-- Supplied material --
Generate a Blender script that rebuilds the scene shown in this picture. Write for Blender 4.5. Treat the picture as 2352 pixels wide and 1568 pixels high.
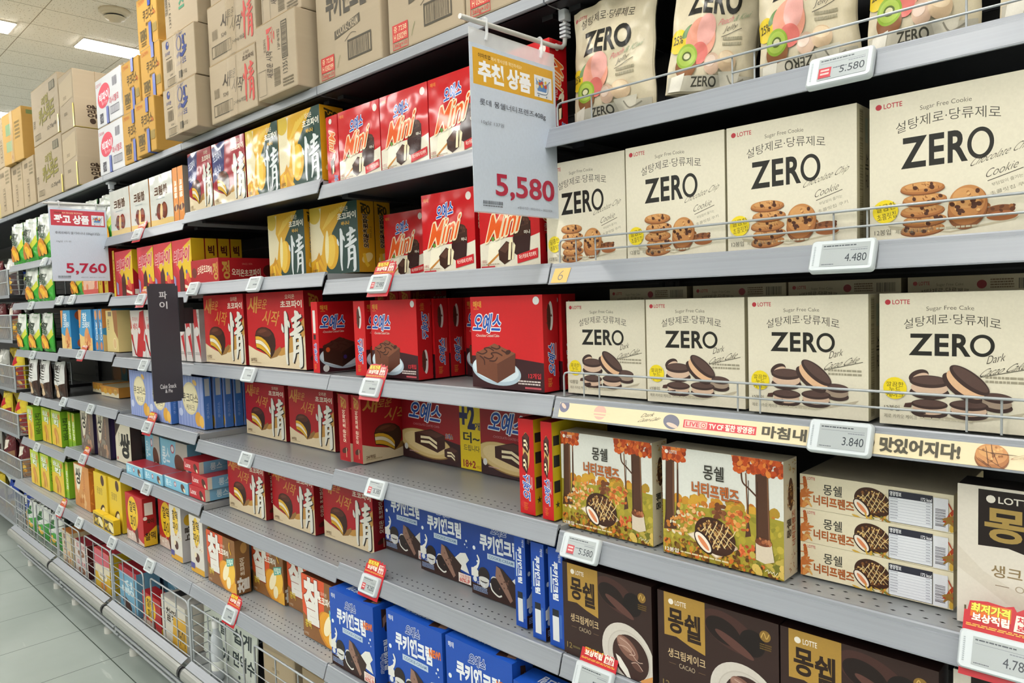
import bpy, bmesh, math, random
import numpy as np
from mathutils import Matrix, Vector
for o in list(bpy.data.objects): bpy.data.objects.remove(o)
SC = bpy.context.scene; COL = SC.collection
# ------------------------------------------------------------------ camera, light, exposure
cam_d = bpy.data.cameras.new('camera'); cam = bpy.data.objects.new('camera', cam_d); COL.objects.link(cam)
cam_d.sensor_width = 36.0; cam_d.lens = 1665.1 / 2352 * 36.0; cam_d.clip_start = 0.05
yaw, pitch, roll = .764921, -.0589799, -.0315972
fw = Vector((-math.sin(yaw)*math.cos(pitch), math.cos(yaw)*math.cos(pitch), math.sin(pitch)))
rt = fw.cross(Vector((0, 0, 1))).normalized(); up = rt.cross(fw)
r2 = rt*math.cos(roll) + up*math.sin(roll); u2 = up*math.cos(roll) - rt*math.sin(roll)
M = Matrix((r2, u2, -fw)).transposed().to_4x4(); M.translation = Vector((.985257, -1.155226, 1.615))
cam.matrix_world = M; SC.camera = cam
SC.view_settings.view_transform = 'Standard'; SC.view_settings.look = 'None'
SC.view_settings.gamma = 1.0; SC.view_settings.use_curve_mapping = False
SC.view_settings.exposure = 0.06
try:
    SC.cycles.max_bounces = 6; SC.cycles.diffuse_bounces = 4; SC.cycles.glossy_bounces = 3
    SC.cycles.transmission_bounces = 4; SC.cycles.transparent_max_bounces = 6
    SC.cycles.caustics_reflective = False; SC.cycles.caustics_refractive = False
    SC.cycles.sample_clamp_indirect = 6.0
except Exception: pass
W = bpy.data.worlds.new('store_air'); SC.world = W; W.use_nodes = True
W.node_tree.nodes['Background'].inputs[0].default_value = (.9, .95, 1, 1)
W.node_tree.nodes['Background'].inputs[1].default_value = 0.2
LIGHT_STRENGTH = 32.0
CEIL = 3.4
# ------------------------------------------------------------------ materials
def lin(h):
    h = h.lstrip('#'); c = [int(h[i:i+2], 16)/255 for i in (0, 2, 4)]
    return tuple(x/12.92 if x <= .04045 else ((x+.055)/1.055)**2.4 for x in c) + (1,)
MC = {}
def ink(h, rough=.42):
    """printed card ink: flat colour with the faintest mottling of the print"""
    k = (h, rough)
    if k in MC: return MC[k]
    m = bpy.data.materials.new('ink_'+h.strip('#')); m.use_nodes = True; nt = m.node_tree; b = nt.nodes['Principled BSDF']
    b.inputs['Roughness'].default_value = rough; b.inputs['Specular IOR Level'].default_value = .35
    c = lin(h); n = nt.nodes.new('ShaderNodeTexNoise'); n.inputs['Scale'].default_value = 60; n.inputs['Detail'].default_value = 2
    mx = nt.nodes.new('ShaderNodeMix'); mx.data_type = 'RGBA'
    mx.inputs[6].default_value = tuple(v*.94 for v in c[:3])+(1,); mx.inputs[7].default_value = tuple(min(1, v*1.06) for v in c[:3])+(1,)
    nt.links.new(n.outputs['Fac'], mx.inputs[0]); nt.links.new(mx.outputs[2], b.inputs['Base Color'])
    MC[k] = m; return m
def film(h, rough=.11, bump=.22, scale=11.0):
    """shrink-film over a carton: glossy with slack ripples"""
    k = ('film', h, rough, bump)
    if k in MC: return MC[k]
    m = ink(h, rough).copy(); m.name = 'film_'+h.strip('#'); nt = m.node_tree; b = nt.nodes['Principled BSDF']
    b.inputs['Roughness'].default_value = rough; b.inputs['Specular IOR Level'].default_value = .4
    n = nt.nodes.new('ShaderNodeTexNoise'); n.inputs['Scale'].default_value = scale; n.inputs['Detail'].default_value = 1
    bp = nt.nodes.new('ShaderNodeBump'); bp.inputs['Strength'].default_value = bump; bp.inputs['Distance'].default_value = .02
    tc = nt.nodes.new('ShaderNodeTexCoord'); nt.links.new(tc.outputs['Object'], n.inputs['Vector'])
    nt.links.new(n.outputs['Fac'], bp.inputs['Height']); nt.links.new(bp.outputs['Normal'], b.inputs['Normal'])
    MC[k] = m; return m
def plain(name, h, rough=.5, metal=0.0, noise=0.0, scale=(20, 20, 20), bump=0.0):
    k = ('plain', name)
    if k in MC: return MC[k]
    m = bpy.data.materials.new(name); m.use_nodes = True; nt = m.node_tree; b = nt.nodes['Principled BSDF']
    b.inputs['Roughness'].default_value = rough; b.inputs['Metallic'].default_value = metal; c = lin(h)
    tc = nt.nodes.new('ShaderNodeTexCoord'); mp = nt.nodes.new('ShaderNodeMapping'); mp.inputs['Scale'].default_value = scale
    n = nt.nodes.new('ShaderNodeTexNoise'); n.inputs['Scale'].default_value = 1; n.inputs['Detail'].default_value = 4
    nt.links.new(tc.outputs['Object'], mp.inputs['Vector']); nt.links.new(mp.outputs['Vector'], n.inputs['Vector'])
    mx = nt.nodes.new('ShaderNodeMix'); mx.data_type = 'RGBA'
    mx.inputs[6].default_value = tuple(v*(1-noise) for v in c[:3])+(1,); mx.inputs[7].default_value = tuple(min(1, v*(1+noise)) for v in c[:3])+(1,)
    nt.links.new(n.outputs['Fac'], mx.inputs[0]); nt.links.new(mx.outputs[2], b.inputs['Base Color'])
    if bump:
        bp = nt.nodes.new('ShaderNodeBump'); bp.inputs['Strength'].default_value = bump; bp.inputs['Distance'].default_value = .002
        nt.links.new(n.outputs['Fac'], bp.inputs['Height']); nt.links.new(bp.outputs['Normal'], b.inputs['Normal'])
    MC[k] = m; return m
def emit(name, rgb, s):
    m = bpy.data.materials.new(name); m.use_nodes = True; nt = m.node_tree; nt.nodes.clear()
    e = nt.nodes.new('ShaderNodeEmission'); o = nt.nodes.new('ShaderNodeOutputMaterial')
    e.inputs[0].default_value = (*rgb, 1); e.inputs[1].default_value = s; nt.links.new(e.outputs[0], o.inputs[0]); return m
def clear_plastic():
    if 'clear' in MC: return MC['clear']
    m = bpy.data.materials.new('clear_plastic'); m.use_nodes = True; nt = m.node_tree; b = nt.nodes['Principled BSDF']
    b.inputs['Base Color'].default_value = (.85, .87, .9, 1); b.inputs['Roughness'].default_value = .08
    n = nt.nodes.new('ShaderNodeTexNoise'); n.inputs['Scale'].default_value = 8
    t = nt.nodes.new('ShaderNodeBsdfTransparent'); mx = nt.nodes.new('ShaderNodeMixShader')
    mr = nt.nodes.new('ShaderNodeMapRange'); mr.inputs[3].default_value = .38; mr.inputs[4].default_value = .5
    nt.links.new(n.outputs['Fac'], mr.inputs[0]); nt.links.new(mr.outputs[0], mx.inputs[0])
    nt.links.new(t.outputs[0], mx.inputs[1]); nt.links.new(b.outputs[0], mx.inputs[2])
    nt.links.new(mx.outputs[0], nt.nodes['Material Output'].inputs[0]); MC['clear'] = m; return m
RAIL = plain('brushed_rail_plastic', '#8a8f97', .34, 0, .16, (2, 160, 160))
DECK = plain('grey_enamel_deck', '#999da0', .32, .1, .05, (9, 9, 9))
DARK = plain('black_enamel', '#1b1c21', .5, 0, .1)
HOLE = plain('punched_hole', '#15161a', .8)
WIRE = plain('grey_coated_wire', '#a2a7ab', .4, .3, .08)
ALU = plain('aluminium_bumper', '#90928e', .38, .2, .1, (3, 90, 90))
KRAFT = '#a89880'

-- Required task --
For the data above, state only how many lines include the word "scene".

-- Expected answer --
2